Рим заканчивался Мессалиной, приходившей утром домой «уставшей, но не насытившейся» («sed non satiata»), Нероном и Вителлием, щекотавшим себе нёбо перышком, чтобы извергнуть съеденную пищу и продолжать пиршество. Рим заканчивался плебсом, требовавшим хлеба и зрелищ. Рим заканчивался человеческой плесенью и ржавчиной, покрывшими все, изъевшими блеск римской славы и стертыми ногами варваров, вместе с христианами слепившими новую эпоху из новых духовных ценностей, языческой жизненной силы и античного культурного наследия.
Уже для римского историка первого века нашей эры Тацита было ясно, что римляне во многом утратили былую культуру усилия и движутся в сторону морального коллапса. Прервать поступь рока, по мысли древних, невозможно: остается стоически принимать неизбежное. Приблизительно это и старался делать Тацит, а столетие спустя — Марк Аврелий, император и философ-стоик.
Таким образом, основная причина упадка цивилизаций уже в древности осознавалась, на мой взгляд, вполне адекватно: иссякает моральный капитал, жизнь перестает осознаваться как долг и призвание и это тащит за собой остальное — тащит, разумеется, вниз. Архитектура цивилизации радикально упрощается, ценностный фундамент идет зияющими трещинами, и тупой гедонизм довершает дело, обрушивая всю конструкцию. Повторю, что древние, то есть греки и римляне, держались фаталистического видения истории: она представлялась им подобием жизненного круга, завершающегося железным веком, старостью или, в индийской трансляции, кали-югой. Говоря иначе, цивилизационный крах предрешен заранее, задан объективно и с этим ничего не поделать.
В XVIII веке, как известно, складывается прогрессистская модель истории, гораздо более оптимистичная, нежели античная. История — это восходящее движение, все действительное разумно, все разумное действительно, все будет хорошо — я это знаю.
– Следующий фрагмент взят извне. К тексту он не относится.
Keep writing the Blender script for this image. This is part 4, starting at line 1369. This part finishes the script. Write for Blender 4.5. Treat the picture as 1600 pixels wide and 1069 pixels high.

Однако в первой половине XX столетия разразился жесточайший кризис западного мира, разорвавшийся двумя мировыми войнами, сопровождавшийся культурной линькой и переоценкой прежних ценностей. Именно в это время возникает первая в истории западной, прежде всего европейской, культуры философия кризиса. Европа становится более мудрой и более горькой. Шпенглер пишет «Закат Европы», возвращаясь к циклизму и деятельному пессимизму древних. Как известно, главным нервом его историософии является неумолимый сдвиг от культуры к цивилизации. В последнее понятие он вкладывает негативный смысл: цивилизация — это судьба любой культуры, это ее отвердение и известкование. Рим, например, это цивилизация, а Древняя Греция — культура. «В каждом греке есть что-то от Дон-Кихота, в каждом римлянине есть что-то от Санчо Пансы». Цивилизация механистична, в то время как культура органична. Культуру творят художественные и философские гении, цивилизация предпочитает инженеров, предпринимателей и вообще людей действия. Цивилизация собирает людей в мировых городах, где рождаются массы, уже не нуждающаяся в культуре. И так далее.
В конце XX века о Шпенглере вспоминают. Он выглядит гораздо свежее, чем, к примеру, в 1950–1970-х. Уж слишком Запад начинает напоминать цивилизацию по Шпенглеру. И не только он. Циклизм, а с ним и философско-исторический пессимизм вновь вызывают пристальный интерес. У нас выходят книги Льва Гумилева, принципиально созвучные «Закату Европы». Издают и переиздают Тойнби — более уравновешенного, чем Шпенглер, мыслителя, но также не чуждого циклической схеме. Кстати, именно Тойнби окончательно вводит понятие «цивилизации» (во множественном числе) в гуманитарный лексикон. До него говорили: «Цивилизация», подразумевая под ней все человечество или высшую стадию человеческого общежития, следующую за «дикостью» и «варварством».
В XX веке мир становится маленьким, а границы между цивилизациями проницаемыми. Их углубляющийся диалог со второй половины и в особенности с конца XX века делает глобальную ситуацию полицивилизационной (мультикультурной). Цивилизации теперь многократно отражаются друг в друге, и это вызывает их живейший интерес к себе. Возникает уникальная возможность свести воедино прежние теории цивилизации и нынешний опыт их самосознания в нечто более или менее законченное и, возможно, составить рецепт цивилизационного долголетия, недоступный прежним эпохам.